Dengan demikian, tidak boleh menyulitkan rakyat memperoleh kebutuhan hidupnya. Negara sebagai pengelola harus memperhatikan hak-hak rakyat terpenuhi. Serta menjalankan semua aturan Islam. Tidak boleh mengambil keuntungan dari setiap aktivitas pengelolaan SDA. Rakyat berhak mendapatkan secara murah dan mudah. Biaya yang diberikan hanya untuk mengganti biaya operasional. Bila perlu pemanfaatan SDA diberikan secara gratis.

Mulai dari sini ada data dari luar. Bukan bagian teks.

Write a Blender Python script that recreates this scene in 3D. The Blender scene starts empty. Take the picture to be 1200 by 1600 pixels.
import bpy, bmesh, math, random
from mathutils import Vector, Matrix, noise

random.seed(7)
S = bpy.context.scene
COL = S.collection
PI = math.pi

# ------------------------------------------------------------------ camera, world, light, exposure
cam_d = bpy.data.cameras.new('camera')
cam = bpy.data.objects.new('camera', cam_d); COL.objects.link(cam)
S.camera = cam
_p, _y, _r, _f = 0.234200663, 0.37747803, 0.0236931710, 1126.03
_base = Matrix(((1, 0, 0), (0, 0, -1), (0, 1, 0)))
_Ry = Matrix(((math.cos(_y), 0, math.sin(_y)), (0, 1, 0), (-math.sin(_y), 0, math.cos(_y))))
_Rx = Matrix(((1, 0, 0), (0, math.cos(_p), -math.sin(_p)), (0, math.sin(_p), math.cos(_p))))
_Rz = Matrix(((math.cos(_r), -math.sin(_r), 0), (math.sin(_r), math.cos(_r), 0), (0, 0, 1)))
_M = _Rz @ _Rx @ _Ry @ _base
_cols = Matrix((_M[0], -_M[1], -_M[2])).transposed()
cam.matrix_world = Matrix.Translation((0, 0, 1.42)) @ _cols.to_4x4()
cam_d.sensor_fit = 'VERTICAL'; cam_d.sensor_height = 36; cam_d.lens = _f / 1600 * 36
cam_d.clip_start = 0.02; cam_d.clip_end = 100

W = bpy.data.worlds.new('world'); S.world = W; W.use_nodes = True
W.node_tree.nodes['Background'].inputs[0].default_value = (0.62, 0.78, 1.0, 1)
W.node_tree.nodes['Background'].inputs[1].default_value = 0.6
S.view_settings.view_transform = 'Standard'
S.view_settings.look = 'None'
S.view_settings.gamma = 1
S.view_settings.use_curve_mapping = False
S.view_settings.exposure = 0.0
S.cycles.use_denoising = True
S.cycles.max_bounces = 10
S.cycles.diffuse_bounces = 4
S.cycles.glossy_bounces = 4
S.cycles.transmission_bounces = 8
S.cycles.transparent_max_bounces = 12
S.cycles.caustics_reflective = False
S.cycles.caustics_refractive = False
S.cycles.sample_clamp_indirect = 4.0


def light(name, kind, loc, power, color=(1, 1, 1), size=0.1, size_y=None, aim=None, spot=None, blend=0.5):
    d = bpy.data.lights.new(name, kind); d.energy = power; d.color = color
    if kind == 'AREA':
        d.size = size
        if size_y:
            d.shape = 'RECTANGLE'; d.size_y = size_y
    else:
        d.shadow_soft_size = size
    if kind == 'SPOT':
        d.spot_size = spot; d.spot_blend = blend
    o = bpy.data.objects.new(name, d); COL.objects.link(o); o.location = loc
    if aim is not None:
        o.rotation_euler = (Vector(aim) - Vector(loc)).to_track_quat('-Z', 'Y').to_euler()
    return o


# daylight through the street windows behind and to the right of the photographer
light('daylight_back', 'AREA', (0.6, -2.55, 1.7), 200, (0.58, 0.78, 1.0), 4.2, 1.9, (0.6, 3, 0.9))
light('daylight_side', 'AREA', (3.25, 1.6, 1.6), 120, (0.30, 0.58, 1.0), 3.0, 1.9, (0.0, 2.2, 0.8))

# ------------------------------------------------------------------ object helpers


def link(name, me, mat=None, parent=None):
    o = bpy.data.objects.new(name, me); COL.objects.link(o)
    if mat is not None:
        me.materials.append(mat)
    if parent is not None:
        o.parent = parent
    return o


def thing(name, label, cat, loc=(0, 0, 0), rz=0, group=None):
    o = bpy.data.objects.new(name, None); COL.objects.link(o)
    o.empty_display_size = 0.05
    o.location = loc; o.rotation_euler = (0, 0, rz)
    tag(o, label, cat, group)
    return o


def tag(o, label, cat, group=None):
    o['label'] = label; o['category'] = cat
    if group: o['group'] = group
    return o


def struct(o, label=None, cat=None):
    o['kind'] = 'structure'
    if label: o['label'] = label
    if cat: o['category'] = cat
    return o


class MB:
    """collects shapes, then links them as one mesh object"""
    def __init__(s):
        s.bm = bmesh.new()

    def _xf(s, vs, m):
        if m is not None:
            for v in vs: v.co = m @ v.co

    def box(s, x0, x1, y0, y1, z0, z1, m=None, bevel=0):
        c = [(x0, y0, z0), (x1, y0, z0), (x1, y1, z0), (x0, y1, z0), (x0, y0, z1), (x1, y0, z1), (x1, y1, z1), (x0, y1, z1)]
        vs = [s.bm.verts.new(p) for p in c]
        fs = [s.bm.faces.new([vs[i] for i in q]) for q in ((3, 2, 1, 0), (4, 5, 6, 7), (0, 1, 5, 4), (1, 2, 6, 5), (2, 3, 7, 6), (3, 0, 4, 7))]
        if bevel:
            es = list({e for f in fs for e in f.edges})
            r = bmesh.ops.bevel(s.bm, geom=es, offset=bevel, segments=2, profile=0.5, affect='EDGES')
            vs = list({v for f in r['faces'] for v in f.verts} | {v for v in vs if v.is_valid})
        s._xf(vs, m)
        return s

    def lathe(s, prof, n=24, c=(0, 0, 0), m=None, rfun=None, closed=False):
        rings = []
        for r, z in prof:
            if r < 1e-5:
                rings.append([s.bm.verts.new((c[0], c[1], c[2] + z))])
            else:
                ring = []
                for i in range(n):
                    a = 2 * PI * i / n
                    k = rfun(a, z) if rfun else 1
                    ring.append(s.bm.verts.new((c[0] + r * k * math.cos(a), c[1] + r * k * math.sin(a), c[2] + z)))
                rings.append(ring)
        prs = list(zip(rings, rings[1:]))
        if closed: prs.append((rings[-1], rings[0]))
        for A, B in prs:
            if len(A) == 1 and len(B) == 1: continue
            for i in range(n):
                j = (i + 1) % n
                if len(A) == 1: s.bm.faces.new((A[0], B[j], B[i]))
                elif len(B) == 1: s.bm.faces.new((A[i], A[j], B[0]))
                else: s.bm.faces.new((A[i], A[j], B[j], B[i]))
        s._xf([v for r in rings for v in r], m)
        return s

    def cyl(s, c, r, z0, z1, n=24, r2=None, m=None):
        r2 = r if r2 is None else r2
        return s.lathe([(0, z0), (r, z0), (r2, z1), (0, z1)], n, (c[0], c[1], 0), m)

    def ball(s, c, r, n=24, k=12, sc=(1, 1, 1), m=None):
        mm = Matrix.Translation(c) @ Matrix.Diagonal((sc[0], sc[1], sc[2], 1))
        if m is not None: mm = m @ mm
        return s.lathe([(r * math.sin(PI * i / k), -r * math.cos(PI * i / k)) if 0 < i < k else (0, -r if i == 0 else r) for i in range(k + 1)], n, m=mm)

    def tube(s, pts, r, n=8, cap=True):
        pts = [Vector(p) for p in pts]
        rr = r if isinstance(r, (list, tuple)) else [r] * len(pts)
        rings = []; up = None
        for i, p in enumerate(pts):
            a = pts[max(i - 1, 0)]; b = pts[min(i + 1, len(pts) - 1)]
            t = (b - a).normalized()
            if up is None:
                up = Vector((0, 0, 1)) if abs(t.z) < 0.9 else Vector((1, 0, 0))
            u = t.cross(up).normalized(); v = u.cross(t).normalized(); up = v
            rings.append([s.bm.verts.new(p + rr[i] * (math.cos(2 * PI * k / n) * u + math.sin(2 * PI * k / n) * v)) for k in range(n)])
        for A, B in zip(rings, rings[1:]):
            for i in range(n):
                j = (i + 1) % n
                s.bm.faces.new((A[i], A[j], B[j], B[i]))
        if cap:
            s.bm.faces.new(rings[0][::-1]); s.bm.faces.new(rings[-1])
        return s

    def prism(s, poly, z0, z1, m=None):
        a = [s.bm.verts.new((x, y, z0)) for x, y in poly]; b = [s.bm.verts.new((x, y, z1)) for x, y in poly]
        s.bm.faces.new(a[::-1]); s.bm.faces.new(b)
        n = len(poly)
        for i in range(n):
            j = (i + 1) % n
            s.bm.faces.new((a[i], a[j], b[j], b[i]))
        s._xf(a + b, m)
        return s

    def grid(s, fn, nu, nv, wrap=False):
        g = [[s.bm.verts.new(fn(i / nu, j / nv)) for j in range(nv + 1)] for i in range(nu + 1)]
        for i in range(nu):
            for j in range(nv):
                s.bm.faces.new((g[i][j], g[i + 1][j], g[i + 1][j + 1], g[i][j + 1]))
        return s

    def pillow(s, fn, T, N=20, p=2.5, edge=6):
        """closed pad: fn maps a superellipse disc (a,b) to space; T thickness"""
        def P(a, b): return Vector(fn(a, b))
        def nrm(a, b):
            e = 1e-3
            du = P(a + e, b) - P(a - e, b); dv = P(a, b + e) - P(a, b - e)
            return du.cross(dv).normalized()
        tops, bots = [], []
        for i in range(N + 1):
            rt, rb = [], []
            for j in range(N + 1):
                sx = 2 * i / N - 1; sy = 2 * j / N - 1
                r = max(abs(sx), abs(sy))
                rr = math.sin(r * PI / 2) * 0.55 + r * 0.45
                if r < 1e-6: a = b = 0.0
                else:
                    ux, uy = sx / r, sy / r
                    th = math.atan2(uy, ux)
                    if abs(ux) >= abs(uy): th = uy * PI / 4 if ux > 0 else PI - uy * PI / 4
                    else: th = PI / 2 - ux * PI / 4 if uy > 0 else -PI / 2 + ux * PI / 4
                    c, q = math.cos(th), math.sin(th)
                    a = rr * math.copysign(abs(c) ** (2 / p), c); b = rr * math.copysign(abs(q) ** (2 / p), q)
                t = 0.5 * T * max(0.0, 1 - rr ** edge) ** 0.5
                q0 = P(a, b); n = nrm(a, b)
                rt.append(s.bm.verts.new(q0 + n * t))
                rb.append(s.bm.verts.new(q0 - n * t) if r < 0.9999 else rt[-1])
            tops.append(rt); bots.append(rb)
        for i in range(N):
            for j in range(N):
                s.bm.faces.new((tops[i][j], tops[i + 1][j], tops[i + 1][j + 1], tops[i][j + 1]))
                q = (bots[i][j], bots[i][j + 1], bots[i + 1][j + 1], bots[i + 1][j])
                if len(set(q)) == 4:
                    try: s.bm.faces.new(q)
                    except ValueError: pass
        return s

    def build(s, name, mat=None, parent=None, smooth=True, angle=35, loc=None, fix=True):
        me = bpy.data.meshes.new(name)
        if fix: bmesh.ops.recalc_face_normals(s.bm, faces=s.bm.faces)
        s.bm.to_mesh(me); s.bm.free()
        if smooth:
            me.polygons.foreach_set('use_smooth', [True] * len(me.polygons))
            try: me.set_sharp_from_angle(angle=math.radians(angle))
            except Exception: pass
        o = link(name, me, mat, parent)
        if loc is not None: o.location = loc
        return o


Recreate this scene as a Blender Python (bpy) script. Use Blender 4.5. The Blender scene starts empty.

Pihak swasta dilarang memiliki secara individu atau kelompok. Mencegah tindakan mereka untuk mengeksploitasi SDA secara besar-besaran. Serta menutup peluang kerusakan dan pencemaran lingkungan akibat dampak buruknya. Dengan melepas cengkraman swasta, negara bisa membangun kedaulatan dan ketahanan energi. Dipastikan cadangan energi cukup untuk memenuhi kebutuhan dalam negeri. Tidak lagi bergantung pada impor dalam setiap menyelesaikan masalah.

Untuk memenuhi kebutuhan rakyat, negara juga memperhatikan infrastruktur dan inovasi teknologi. Hal ini perlu dilakukan demi menunjang proses eksplorasi SDA berupa energi migas. Mencari sumber kekayaan yang belum disentuh. Serta mengembangkan teknologi baru untuk menciptakan energi alternatif.

Dari sini tampak jelas, aturan Islam begitu sempurna. Sangat utuh pengaturan sistem pemerintahan Islam dalam bingkai Khilafah. Khilafah yang berasaskan akidah Islam pasti mampu mengatasi krisis energi dan rakyat tidak perlu takut lagi dengan kenaikan harga. Hanya mekanisme ini, kesejahteraan rakyat dapat terwujud. Waallahu a'lam bis shawwab.